The paintings of LeRoy Clarke seem like magnifications of his own calligraphy. The huge canvasses are covered with finely involuted patterns that on close examination resemble scripts, tragic doodles that subconsciously follow their own design. Clarke’s drawings seem to grow out of an inevitability as if a tortured subconscious dictated their automatic line. His books of poems are designed in this way too, the handwriting of the poem springing from the same source as the lines of his drawing. Not many artists have worked like this. Offhand, one thinks of [William] Blake, whose vision demanded
this simultaneous expression of word and form, and of course, classic Oriental art. Word and shape become totemic in Clarke’s painting-poetry, his painted forms are rigid, sculptural, objects that are votive in their tribal rigidity.

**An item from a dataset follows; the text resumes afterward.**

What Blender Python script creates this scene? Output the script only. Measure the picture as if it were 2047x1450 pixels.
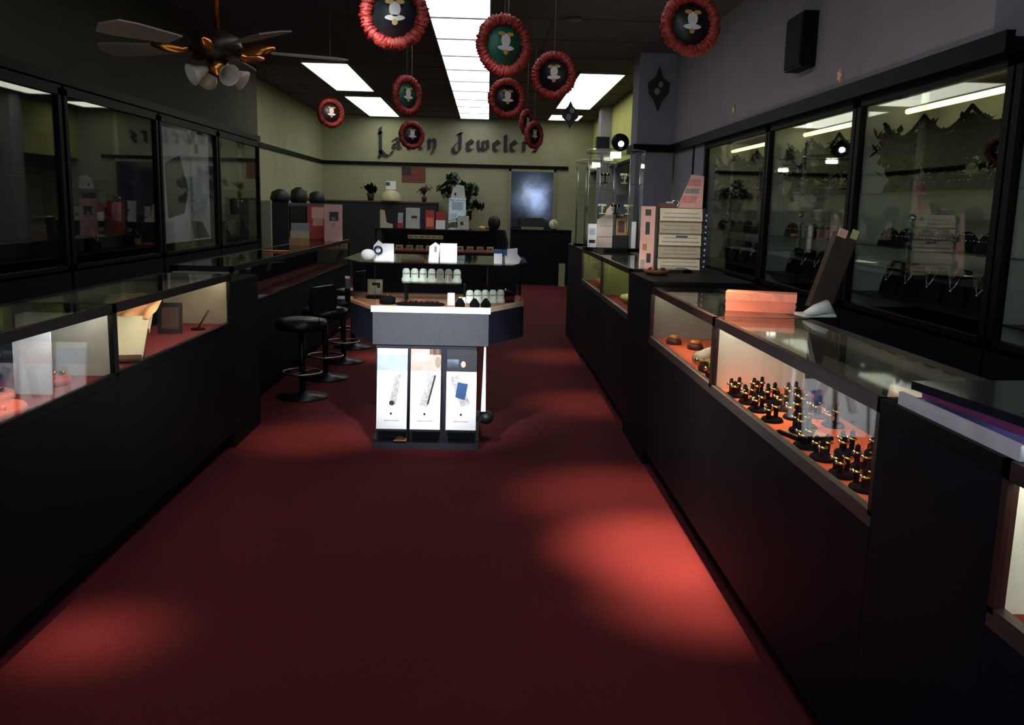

One does not think of ‘style’ where his work is concerned. The style is the vision and that is relentless and whole, it has suffered from no influences, it only releases associations, but these associations go deeper than the surface of art. They spring deep and grip the tribal memory, they clench with a pain that comes close to insufferable, an anger that is shrill with its horror of injustice. Their power is overwhelming and the raw fire of many of the poems complements them. We should acknowledge the scalding truths they shout at us, otherwise, they remain ‘art.’ Like Blake’s, they are visionary tracts.